Três formas de se obter solução consensual despontam. O acordo judicial no curso do processo levado a cabo pelo juiz; a mediação e a conciliação, estas duas conduzindo ao acordo homologado.
O acordo judicial promovido pelo juízo tem azo na audiência de conciliação, cuja efetiva designação, embora prevista no CPC de 1973, depende de caso a caso.[9]

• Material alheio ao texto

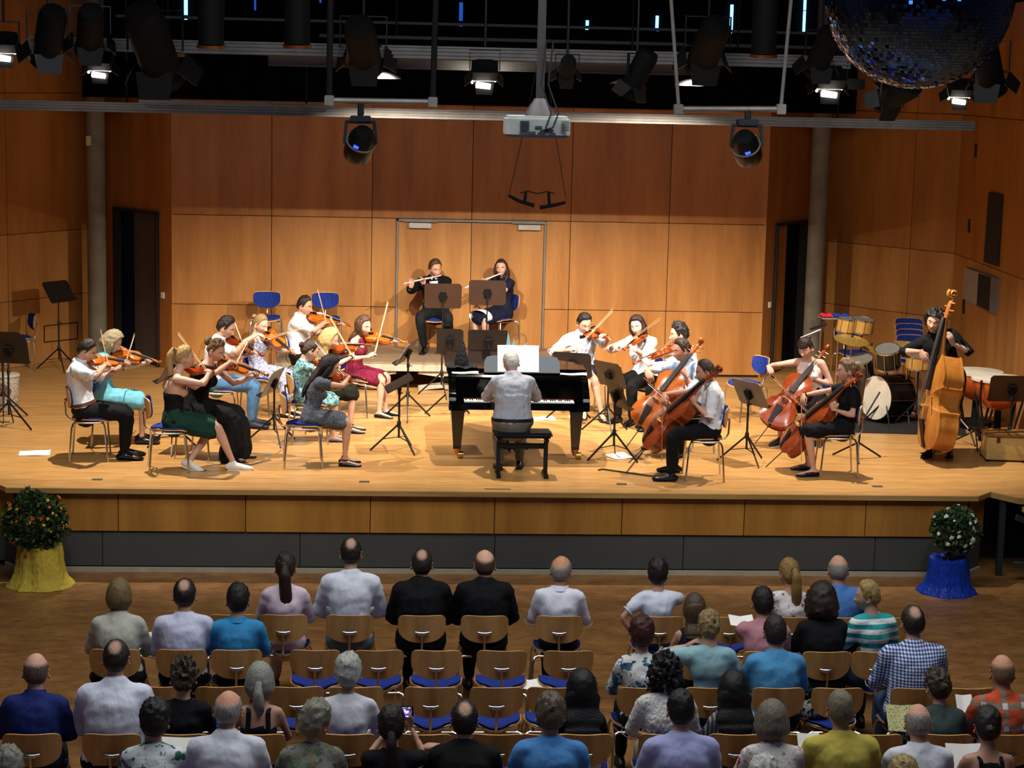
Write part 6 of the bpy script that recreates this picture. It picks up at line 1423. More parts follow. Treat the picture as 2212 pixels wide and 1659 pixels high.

No que concerne às figuras do mediador e do conciliador, o próprio CPC novo indica qual o critério diferencial no artigo 165. O conciliador, que atuará preferencialmente nos casos em que não houver vínculo anterior entre as partes, poderá sugerir soluções para o litígio, ao passo que mediador, que atuará preferencialmente nos casos em que houver vínculo anterior entre as partes, auxiliará aos interessados a compreender as questões e os interesses em conflito, de modo que eles possam, pelo restabelecimento da comunicação, identificar, por si próprios, soluções consensuais que gerem benefícios mútuos.
O artigo 3º, parágrafo 3º, do novo Código traz a exortação de que “conciliação, a mediação e outros métodos de solução consensual de conflitos deverão ser estimulados por juízes, advogados, defensores públicos e membros do Ministério Público, inclusive no curso do processo judicial.”
A previsão da utilização da conciliação e mediação é bem vinda ao passo que a formula de exortação é inócua. Inclusive, são medidas que carecem de implementação de estrutura adequada.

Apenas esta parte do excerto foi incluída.